Integrating by Parts

Integrating by Parts

Understanding Integration by Parts

Integration by parts is a method in calculus often used when the integral is the product of two functions, where one can easily be integrated and the other easily differentiated.
The formula used for integration by parts is ∫udv = uv - ∫vdu.
The choice of u and dv is crucial to simplify the integral. Usually, u is chosen as a function that becomes simpler when derived.

Process of Integration by Parts

Familiarise yourself with the method of selecting the function to differentiate (u) and the function to integrate (dv).
Generally u is chosen such that its derivative is simpler than the original function.
The function dv should be easily integrable.
Once you have chosen u and dv, calculate du (derivative of u) and v (integral of dv).
Substitute these into the formula ∫udv = uv - ∫vdu.

Application of Integration by Parts

Practice using this method by applying it to various mathematical questions that involve integration of the product of two functions.
Pay attention to functions that are products of a polynomial and logarithmic or trigonometric functions - these cases often need this method.
Once comfortable, move on to problems where you need to apply the integration by parts method multiple times.

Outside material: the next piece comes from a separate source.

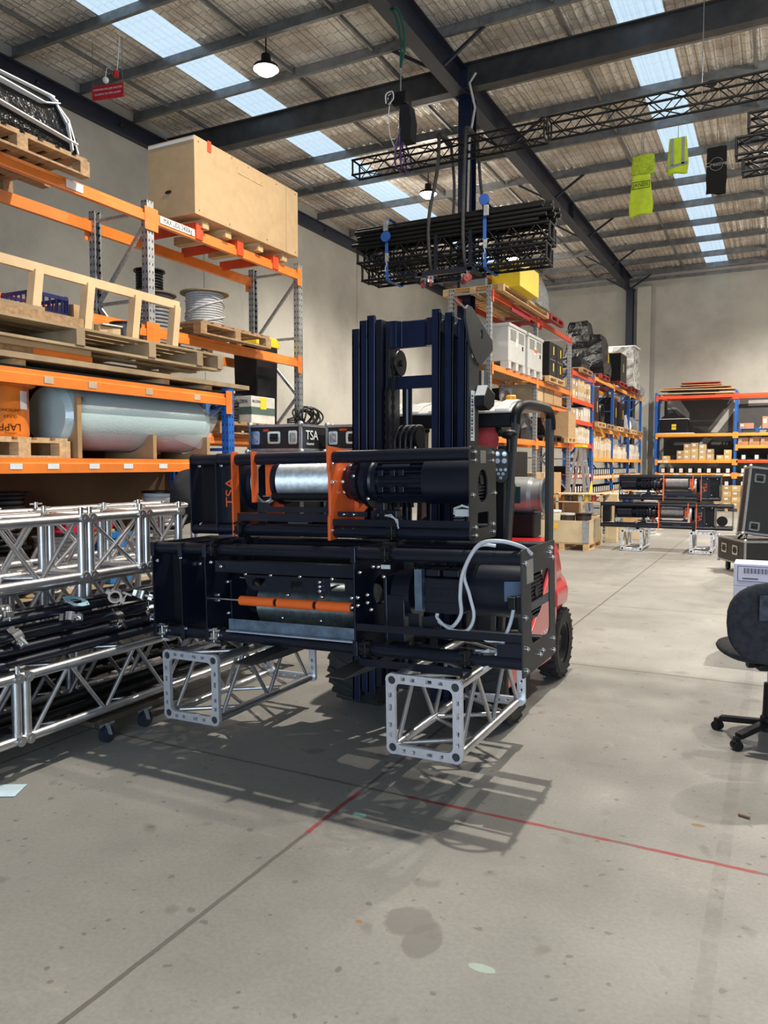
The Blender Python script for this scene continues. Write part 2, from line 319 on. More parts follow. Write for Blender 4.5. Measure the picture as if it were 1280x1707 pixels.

Dealing with Repeated Calculations

When applying integration by parts twice or more, you might end up with the initial integral you started with.
To solve this, you will encounter equations where the integral you are trying to solve is part of the solution - a subtraction technique is used to bring the integral to one side and solve.

Practicing Problems

Aim at mastering the selection process for u and dv - the right choice is half the solution in the method of integration by parts.
Frequently, it is helpful to use the acronym LIATE to decide on the u function: Logarithmic, Inverse trigonometric, Algebraic, Trigonometric, Exponential.
Solve a range of problems of increasing complexity to get accustomed to different scenarios.